Source material:
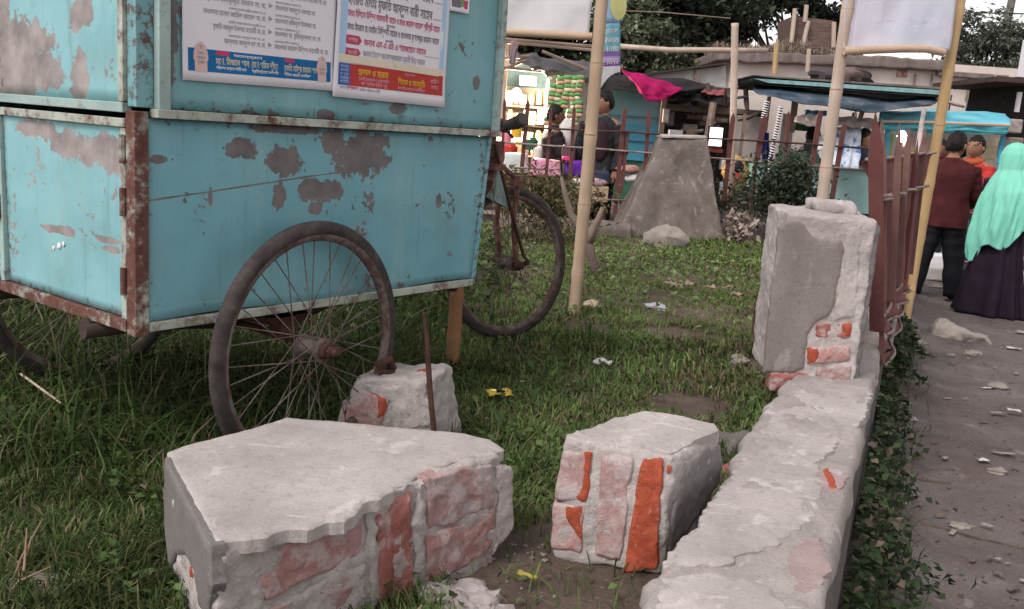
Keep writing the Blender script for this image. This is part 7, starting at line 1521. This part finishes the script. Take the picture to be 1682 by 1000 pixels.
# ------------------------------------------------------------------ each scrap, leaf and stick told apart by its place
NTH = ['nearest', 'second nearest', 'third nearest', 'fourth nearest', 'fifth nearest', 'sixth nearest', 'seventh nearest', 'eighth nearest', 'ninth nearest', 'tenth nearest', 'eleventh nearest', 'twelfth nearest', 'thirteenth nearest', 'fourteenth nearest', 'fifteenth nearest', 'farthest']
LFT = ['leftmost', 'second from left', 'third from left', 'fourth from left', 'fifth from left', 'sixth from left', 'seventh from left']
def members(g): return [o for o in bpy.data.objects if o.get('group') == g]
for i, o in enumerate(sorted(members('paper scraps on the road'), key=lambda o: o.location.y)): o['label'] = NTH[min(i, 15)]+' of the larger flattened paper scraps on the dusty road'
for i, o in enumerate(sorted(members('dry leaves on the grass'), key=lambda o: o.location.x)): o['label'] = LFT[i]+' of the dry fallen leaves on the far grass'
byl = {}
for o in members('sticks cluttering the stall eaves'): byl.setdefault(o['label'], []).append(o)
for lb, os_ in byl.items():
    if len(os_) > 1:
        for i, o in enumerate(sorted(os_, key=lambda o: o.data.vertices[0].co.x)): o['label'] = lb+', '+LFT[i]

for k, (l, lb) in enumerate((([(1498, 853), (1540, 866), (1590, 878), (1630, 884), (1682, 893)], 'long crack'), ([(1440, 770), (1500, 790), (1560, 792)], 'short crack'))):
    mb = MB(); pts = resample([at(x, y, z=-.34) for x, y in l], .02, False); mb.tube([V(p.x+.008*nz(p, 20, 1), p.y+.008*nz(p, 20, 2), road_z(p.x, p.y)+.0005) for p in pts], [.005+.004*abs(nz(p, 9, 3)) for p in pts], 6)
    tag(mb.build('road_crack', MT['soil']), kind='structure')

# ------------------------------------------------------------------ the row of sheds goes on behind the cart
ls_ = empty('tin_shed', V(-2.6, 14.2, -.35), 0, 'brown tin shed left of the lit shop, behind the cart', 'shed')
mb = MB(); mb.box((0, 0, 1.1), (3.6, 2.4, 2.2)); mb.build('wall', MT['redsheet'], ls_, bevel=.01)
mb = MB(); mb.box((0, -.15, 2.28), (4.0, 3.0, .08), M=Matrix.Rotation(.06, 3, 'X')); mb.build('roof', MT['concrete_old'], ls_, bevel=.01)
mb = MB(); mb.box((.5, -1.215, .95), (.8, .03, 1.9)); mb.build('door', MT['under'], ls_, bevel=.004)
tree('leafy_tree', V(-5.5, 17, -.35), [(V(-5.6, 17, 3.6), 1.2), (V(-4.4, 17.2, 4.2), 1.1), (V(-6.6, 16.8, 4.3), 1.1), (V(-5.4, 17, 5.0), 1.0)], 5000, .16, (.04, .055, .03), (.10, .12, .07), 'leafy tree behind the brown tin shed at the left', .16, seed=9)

What this task involves:
Copy out the listing exactly as it stands, but not the pictures.

Solution to this task:
Keep writing the Blender script for this image. This is part 7, starting at line 1521. This part finishes the script. Take the picture to be 1682 by 1000 pixels.
# ------------------------------------------------------------------ each scrap, leaf and stick told apart by its place
NTH = ['nearest', 'second nearest', 'third nearest', 'fourth nearest', 'fifth nearest', 'sixth nearest', 'seventh nearest', 'eighth nearest', 'ninth nearest', 'tenth nearest', 'eleventh nearest', 'twelfth nearest', 'thirteenth nearest', 'fourteenth nearest', 'fifteenth nearest', 'farthest']
LFT = ['leftmost', 'second from left', 'third from left', 'fourth from left', 'fifth from left', 'sixth from left', 'seventh from left']
def members(g): return [o for o in bpy.data.objects if o.get('group') == g]
for i, o in enumerate(sorted(members('paper scraps on the road'), key=lambda o: o.location.y)): o['label'] = NTH[min(i, 15)]+' of the larger flattened paper scraps on the dusty road'
for i, o in enumerate(sorted(members('dry leaves on the grass'), key=lambda o: o.location.x)): o['label'] = LFT[i]+' of the dry fallen leaves on the far grass'
byl = {}
for o in members('sticks cluttering the stall eaves'): byl.setdefault(o['label'], []).append(o)
for lb, os_ in byl.items():
    if len(os_) > 1:
        for i, o in enumerate(sorted(os_, key=lambda o: o.data.vertices[0].co.x)): o['label'] = lb+', '+LFT[i]

for k, (l, lb) in enumerate((([(1498, 853), (1540, 866), (1590, 878), (1630, 884), (1682, 893)], 'long crack'), ([(1440, 770), (1500, 790), (1560, 792)], 'short crack'))):
    mb = MB(); pts = resample([at(x, y, z=-.34) for x, y in l], .02, False); mb.tube([V(p.x+.008*nz(p, 20, 1), p.y+.008*nz(p, 20, 2), road_z(p.x, p.y)+.0005) for p in pts], [.005+.004*abs(nz(p, 9, 3)) for p in pts], 6)
    tag(mb.build('road_crack', MT['soil']), kind='structure')

# ------------------------------------------------------------------ the row of sheds goes on behind the cart
ls_ = empty('tin_shed', V(-2.6, 14.2, -.35), 0, 'brown tin shed left of the lit shop, behind the cart', 'shed')
mb = MB(); mb.box((0, 0, 1.1), (3.6, 2.4, 2.2)); mb.build('wall', MT['redsheet'], ls_, bevel=.01)
mb = MB(); mb.box((0, -.15, 2.28), (4.0, 3.0, .08), M=Matrix.Rotation(.06, 3, 'X')); mb.build('roof', MT['concrete_old'], ls_, bevel=.01)
mb = MB(); mb.box((.5, -1.215, .95), (.8, .03, 1.9)); mb.build('door', MT['under'], ls_, bevel=.004)
tree('leafy_tree', V(-5.5, 17, -.35), [(V(-5.6, 17, 3.6), 1.2), (V(-4.4, 17.2, 4.2), 1.1), (V(-6.6, 16.8, 4.3), 1.1), (V(-5.4, 17, 5.0), 1.0)], 5000, .16, (.04, .055, .03), (.10, .12, .07), 'leafy tree behind the brown tin shed at the left', .16, seed=9)